Records with scene code:
——

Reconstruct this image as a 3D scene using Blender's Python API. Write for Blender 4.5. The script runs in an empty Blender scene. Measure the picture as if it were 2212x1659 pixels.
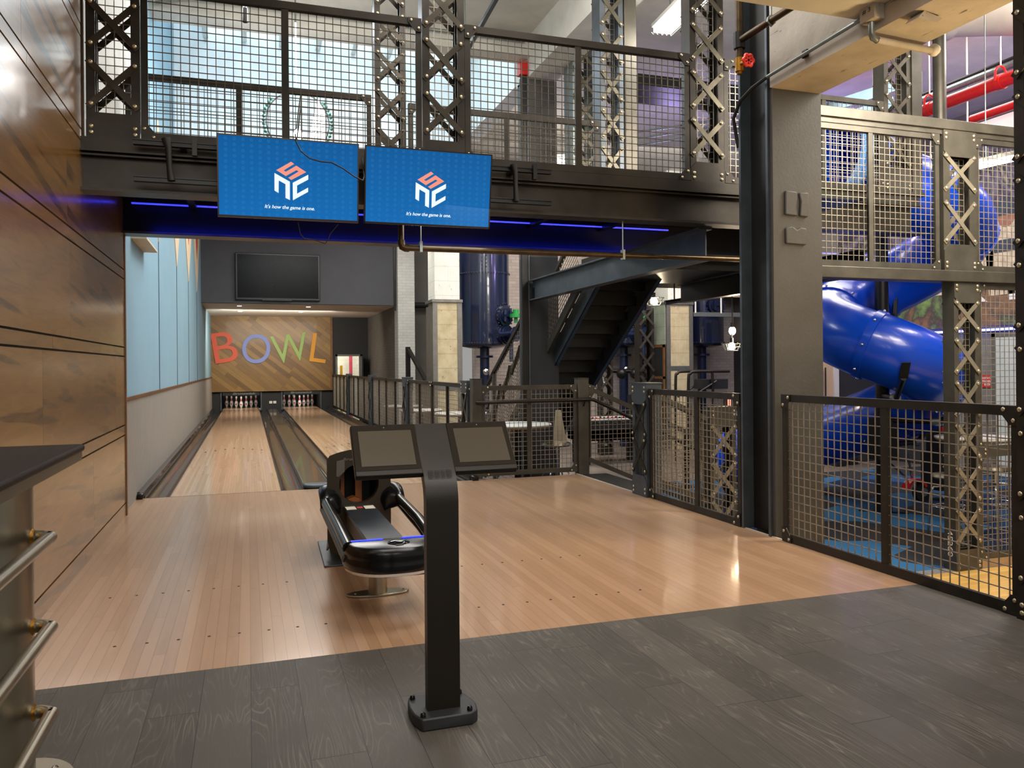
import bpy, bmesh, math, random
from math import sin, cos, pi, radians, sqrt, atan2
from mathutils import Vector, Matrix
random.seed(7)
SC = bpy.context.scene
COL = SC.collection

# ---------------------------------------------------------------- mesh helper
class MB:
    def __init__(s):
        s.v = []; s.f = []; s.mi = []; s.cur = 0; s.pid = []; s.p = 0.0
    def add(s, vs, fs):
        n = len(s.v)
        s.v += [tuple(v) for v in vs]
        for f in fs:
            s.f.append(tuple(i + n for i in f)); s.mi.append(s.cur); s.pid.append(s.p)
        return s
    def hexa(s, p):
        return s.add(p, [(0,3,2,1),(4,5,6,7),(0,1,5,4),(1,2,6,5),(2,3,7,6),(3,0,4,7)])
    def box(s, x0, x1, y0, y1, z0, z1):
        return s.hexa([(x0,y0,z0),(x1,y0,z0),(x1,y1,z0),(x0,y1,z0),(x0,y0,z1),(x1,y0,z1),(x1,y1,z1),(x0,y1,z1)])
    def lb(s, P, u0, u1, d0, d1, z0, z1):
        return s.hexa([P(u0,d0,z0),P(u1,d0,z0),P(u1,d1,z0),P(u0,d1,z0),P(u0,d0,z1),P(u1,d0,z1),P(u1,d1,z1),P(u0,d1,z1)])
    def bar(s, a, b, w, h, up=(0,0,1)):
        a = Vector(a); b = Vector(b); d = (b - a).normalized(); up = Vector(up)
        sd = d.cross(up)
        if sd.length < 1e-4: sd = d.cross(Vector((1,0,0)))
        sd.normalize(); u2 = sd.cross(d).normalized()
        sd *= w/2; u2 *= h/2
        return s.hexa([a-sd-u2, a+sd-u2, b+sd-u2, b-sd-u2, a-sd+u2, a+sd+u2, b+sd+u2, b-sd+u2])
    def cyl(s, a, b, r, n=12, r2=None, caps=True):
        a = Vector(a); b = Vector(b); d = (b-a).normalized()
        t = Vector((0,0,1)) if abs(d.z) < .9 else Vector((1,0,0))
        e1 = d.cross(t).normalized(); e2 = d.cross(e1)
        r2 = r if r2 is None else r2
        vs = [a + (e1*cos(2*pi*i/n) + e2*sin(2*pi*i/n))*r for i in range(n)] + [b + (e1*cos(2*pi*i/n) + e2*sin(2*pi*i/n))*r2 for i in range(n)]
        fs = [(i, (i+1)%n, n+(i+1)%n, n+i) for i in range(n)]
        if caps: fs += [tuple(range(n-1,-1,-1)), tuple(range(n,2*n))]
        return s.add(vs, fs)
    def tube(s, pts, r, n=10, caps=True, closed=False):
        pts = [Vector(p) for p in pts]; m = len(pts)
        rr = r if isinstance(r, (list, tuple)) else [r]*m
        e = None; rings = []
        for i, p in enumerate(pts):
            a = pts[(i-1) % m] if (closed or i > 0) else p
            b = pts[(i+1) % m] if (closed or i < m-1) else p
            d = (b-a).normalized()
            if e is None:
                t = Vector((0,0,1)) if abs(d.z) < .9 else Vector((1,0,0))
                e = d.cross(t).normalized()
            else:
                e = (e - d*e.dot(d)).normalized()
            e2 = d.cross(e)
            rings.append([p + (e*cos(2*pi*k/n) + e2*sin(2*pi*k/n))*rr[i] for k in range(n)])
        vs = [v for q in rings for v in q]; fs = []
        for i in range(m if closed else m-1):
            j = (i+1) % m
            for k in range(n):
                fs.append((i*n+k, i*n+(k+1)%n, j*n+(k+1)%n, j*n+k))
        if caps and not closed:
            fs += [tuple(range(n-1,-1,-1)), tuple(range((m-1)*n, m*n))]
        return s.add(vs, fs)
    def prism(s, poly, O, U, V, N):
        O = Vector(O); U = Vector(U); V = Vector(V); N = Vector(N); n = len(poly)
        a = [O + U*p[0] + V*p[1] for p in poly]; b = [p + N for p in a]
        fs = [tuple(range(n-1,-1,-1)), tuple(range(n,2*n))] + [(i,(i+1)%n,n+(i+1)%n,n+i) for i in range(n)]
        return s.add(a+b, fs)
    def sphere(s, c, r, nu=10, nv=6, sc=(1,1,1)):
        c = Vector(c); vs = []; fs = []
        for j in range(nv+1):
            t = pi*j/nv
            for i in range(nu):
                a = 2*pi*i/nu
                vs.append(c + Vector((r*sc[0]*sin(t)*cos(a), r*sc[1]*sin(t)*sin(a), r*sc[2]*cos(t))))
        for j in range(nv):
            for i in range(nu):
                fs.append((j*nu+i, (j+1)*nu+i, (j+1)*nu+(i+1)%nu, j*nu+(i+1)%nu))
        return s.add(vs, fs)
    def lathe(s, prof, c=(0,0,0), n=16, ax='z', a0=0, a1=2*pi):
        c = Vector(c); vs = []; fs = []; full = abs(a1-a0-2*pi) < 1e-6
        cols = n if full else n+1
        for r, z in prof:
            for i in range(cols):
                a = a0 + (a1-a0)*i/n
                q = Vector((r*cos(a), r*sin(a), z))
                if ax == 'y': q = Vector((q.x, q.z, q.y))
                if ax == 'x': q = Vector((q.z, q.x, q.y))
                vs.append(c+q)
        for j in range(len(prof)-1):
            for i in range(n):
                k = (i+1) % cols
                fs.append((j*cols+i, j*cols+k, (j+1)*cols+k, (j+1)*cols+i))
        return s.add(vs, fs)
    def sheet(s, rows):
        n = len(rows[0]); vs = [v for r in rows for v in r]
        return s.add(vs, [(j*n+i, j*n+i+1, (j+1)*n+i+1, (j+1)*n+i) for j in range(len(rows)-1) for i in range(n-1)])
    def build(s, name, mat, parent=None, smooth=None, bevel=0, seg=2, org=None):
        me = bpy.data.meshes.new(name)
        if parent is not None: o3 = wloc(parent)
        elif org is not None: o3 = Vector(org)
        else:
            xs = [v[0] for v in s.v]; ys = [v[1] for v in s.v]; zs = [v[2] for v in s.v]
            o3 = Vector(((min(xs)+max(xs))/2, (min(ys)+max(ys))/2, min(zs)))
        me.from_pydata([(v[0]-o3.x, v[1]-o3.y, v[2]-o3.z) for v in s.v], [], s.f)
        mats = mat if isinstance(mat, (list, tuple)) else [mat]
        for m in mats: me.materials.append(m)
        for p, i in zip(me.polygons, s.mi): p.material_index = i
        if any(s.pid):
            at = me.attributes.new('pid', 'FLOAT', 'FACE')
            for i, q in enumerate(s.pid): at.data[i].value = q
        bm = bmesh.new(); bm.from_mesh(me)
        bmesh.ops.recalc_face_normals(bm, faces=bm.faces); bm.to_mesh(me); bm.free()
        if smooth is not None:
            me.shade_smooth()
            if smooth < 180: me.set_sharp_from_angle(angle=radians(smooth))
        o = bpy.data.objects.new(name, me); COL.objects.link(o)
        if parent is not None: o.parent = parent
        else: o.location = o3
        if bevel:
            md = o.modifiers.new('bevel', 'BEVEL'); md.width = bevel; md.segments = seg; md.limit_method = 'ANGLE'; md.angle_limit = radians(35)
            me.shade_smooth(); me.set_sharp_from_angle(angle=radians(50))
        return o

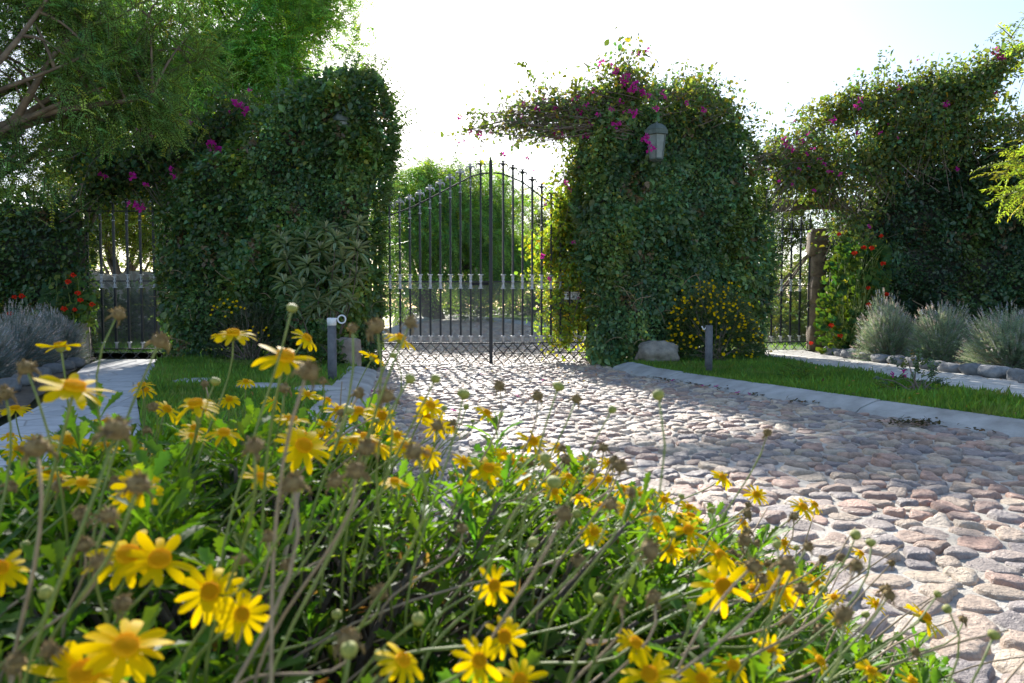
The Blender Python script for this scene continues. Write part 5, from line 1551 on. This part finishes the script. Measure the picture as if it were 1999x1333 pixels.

——

What the task requires | Every entry above needs to be retyped exactly; drop the pictures.

The response |
Reconstruct this image as a 3D scene using Blender's Python API. Write for Blender 4.5. The script runs in an empty Blender scene. Measure the picture as if it were 2212x1659 pixels.
import bpy, bmesh, math, random
from math import sin, cos, pi, radians, sqrt, atan2
from mathutils import Vector, Matrix
random.seed(7)
SC = bpy.context.scene
COL = SC.collection

# ---------------------------------------------------------------- mesh helper
class MB:
    def __init__(s):
        s.v = []; s.f = []; s.mi = []; s.cur = 0; s.pid = []; s.p = 0.0
    def add(s, vs, fs):
        n = len(s.v)
        s.v += [tuple(v) for v in vs]
        for f in fs:
            s.f.append(tuple(i + n for i in f)); s.mi.append(s.cur); s.pid.append(s.p)
        return s
    def hexa(s, p):
        return s.add(p, [(0,3,2,1),(4,5,6,7),(0,1,5,4),(1,2,6,5),(2,3,7,6),(3,0,4,7)])
    def box(s, x0, x1, y0, y1, z0, z1):
        return s.hexa([(x0,y0,z0),(x1,y0,z0),(x1,y1,z0),(x0,y1,z0),(x0,y0,z1),(x1,y0,z1),(x1,y1,z1),(x0,y1,z1)])
    def lb(s, P, u0, u1, d0, d1, z0, z1):
        return s.hexa([P(u0,d0,z0),P(u1,d0,z0),P(u1,d1,z0),P(u0,d1,z0),P(u0,d0,z1),P(u1,d0,z1),P(u1,d1,z1),P(u0,d1,z1)])
    def bar(s, a, b, w, h, up=(0,0,1)):
        a = Vector(a); b = Vector(b); d = (b - a).normalized(); up = Vector(up)
        sd = d.cross(up)
        if sd.length < 1e-4: sd = d.cross(Vector((1,0,0)))
        sd.normalize(); u2 = sd.cross(d).normalized()
        sd *= w/2; u2 *= h/2
        return s.hexa([a-sd-u2, a+sd-u2, b+sd-u2, b-sd-u2, a-sd+u2, a+sd+u2, b+sd+u2, b-sd+u2])
    def cyl(s, a, b, r, n=12, r2=None, caps=True):
        a = Vector(a); b = Vector(b); d = (b-a).normalized()
        t = Vector((0,0,1)) if abs(d.z) < .9 else Vector((1,0,0))
        e1 = d.cross(t).normalized(); e2 = d.cross(e1)
        r2 = r if r2 is None else r2
        vs = [a + (e1*cos(2*pi*i/n) + e2*sin(2*pi*i/n))*r for i in range(n)] + [b + (e1*cos(2*pi*i/n) + e2*sin(2*pi*i/n))*r2 for i in range(n)]
        fs = [(i, (i+1)%n, n+(i+1)%n, n+i) for i in range(n)]
        if caps: fs += [tuple(range(n-1,-1,-1)), tuple(range(n,2*n))]
        return s.add(vs, fs)
    def tube(s, pts, r, n=10, caps=True, closed=False):
        pts = [Vector(p) for p in pts]; m = len(pts)
        rr = r if isinstance(r, (list, tuple)) else [r]*m
        e = None; rings = []
        for i, p in enumerate(pts):
            a = pts[(i-1) % m] if (closed or i > 0) else p
            b = pts[(i+1) % m] if (closed or i < m-1) else p
            d = (b-a).normalized()
            if e is None:
                t = Vector((0,0,1)) if abs(d.z) < .9 else Vector((1,0,0))
                e = d.cross(t).normalized()
            else:
                e = (e - d*e.dot(d)).normalized()
            e2 = d.cross(e)
            rings.append([p + (e*cos(2*pi*k/n) + e2*sin(2*pi*k/n))*rr[i] for k in range(n)])
        vs = [v for q in rings for v in q]; fs = []
        for i in range(m if closed else m-1):
            j = (i+1) % m
            for k in range(n):
                fs.append((i*n+k, i*n+(k+1)%n, j*n+(k+1)%n, j*n+k))
        if caps and not closed:
            fs += [tuple(range(n-1,-1,-1)), tuple(range((m-1)*n, m*n))]
        return s.add(vs, fs)
    def prism(s, poly, O, U, V, N):
        O = Vector(O); U = Vector(U); V = Vector(V); N = Vector(N); n = len(poly)
        a = [O + U*p[0] + V*p[1] for p in poly]; b = [p + N for p in a]
        fs = [tuple(range(n-1,-1,-1)), tuple(range(n,2*n))] + [(i,(i+1)%n,n+(i+1)%n,n+i) for i in range(n)]
        return s.add(a+b, fs)
    def sphere(s, c, r, nu=10, nv=6, sc=(1,1,1)):
        c = Vector(c); vs = []; fs = []
        for j in range(nv+1):
            t = pi*j/nv
            for i in range(nu):
                a = 2*pi*i/nu
                vs.append(c + Vector((r*sc[0]*sin(t)*cos(a), r*sc[1]*sin(t)*sin(a), r*sc[2]*cos(t))))
        for j in range(nv):
            for i in range(nu):
                fs.append((j*nu+i, (j+1)*nu+i, (j+1)*nu+(i+1)%nu, j*nu+(i+1)%nu))
        return s.add(vs, fs)
    def lathe(s, prof, c=(0,0,0), n=16, ax='z', a0=0, a1=2*pi):
        c = Vector(c); vs = []; fs = []; full = abs(a1-a0-2*pi) < 1e-6
        cols = n if full else n+1
        for r, z in prof:
            for i in range(cols):
                a = a0 + (a1-a0)*i/n
                q = Vector((r*cos(a), r*sin(a), z))
                if ax == 'y': q = Vector((q.x, q.z, q.y))
                if ax == 'x': q = Vector((q.z, q.x, q.y))
                vs.append(c+q)
        for j in range(len(prof)-1):
            for i in range(n):
                k = (i+1) % cols
                fs.append((j*cols+i, j*cols+k, (j+1)*cols+k, (j+1)*cols+i))
        return s.add(vs, fs)
    def sheet(s, rows):
        n = len(rows[0]); vs = [v for r in rows for v in r]
        return s.add(vs, [(j*n+i, j*n+i+1, (j+1)*n+i+1, (j+1)*n+i) for j in range(len(rows)-1) for i in range(n-1)])
    def build(s, name, mat, parent=None, smooth=None, bevel=0, seg=2, org=None):
        me = bpy.data.meshes.new(name)
        if parent is not None: o3 = wloc(parent)
        elif org is not None: o3 = Vector(org)
        else:
            xs = [v[0] for v in s.v]; ys = [v[1] for v in s.v]; zs = [v[2] for v in s.v]
            o3 = Vector(((min(xs)+max(xs))/2, (min(ys)+max(ys))/2, min(zs)))
        me.from_pydata([(v[0]-o3.x, v[1]-o3.y, v[2]-o3.z) for v in s.v], [], s.f)
        mats = mat if isinstance(mat, (list, tuple)) else [mat]
        for m in mats: me.materials.append(m)
        for p, i in zip(me.polygons, s.mi): p.material_index = i
        if any(s.pid):
            at = me.attributes.new('pid', 'FLOAT', 'FACE')
            for i, q in enumerate(s.pid): at.data[i].value = q
        bm = bmesh.new(); bm.from_mesh(me)
        bmesh.ops.recalc_face_normals(bm, faces=bm.faces); bm.to_mesh(me); bm.free()
        if smooth is not None:
            me.shade_smooth()
            if smooth < 180: me.set_sharp_from_angle(angle=radians(smooth))
        o = bpy.data.objects.new(name, me); COL.objects.link(o)
        if parent is not None: o.parent = parent
        else: o.location = o3
        if bevel:
            md = o.modifiers.new('bevel', 'BEVEL'); md.width = bevel; md.segments = seg; md.limit_method = 'ANGLE'; md.angle_limit = radians(35)
            me.shade_smooth(); me.set_sharp_from_angle(angle=radians(50))
        return o

The Blender Python script for this scene continues. Write part 5, from line 1551 on. This part finishes the script. Measure the picture as if it were 1999x1333 pixels.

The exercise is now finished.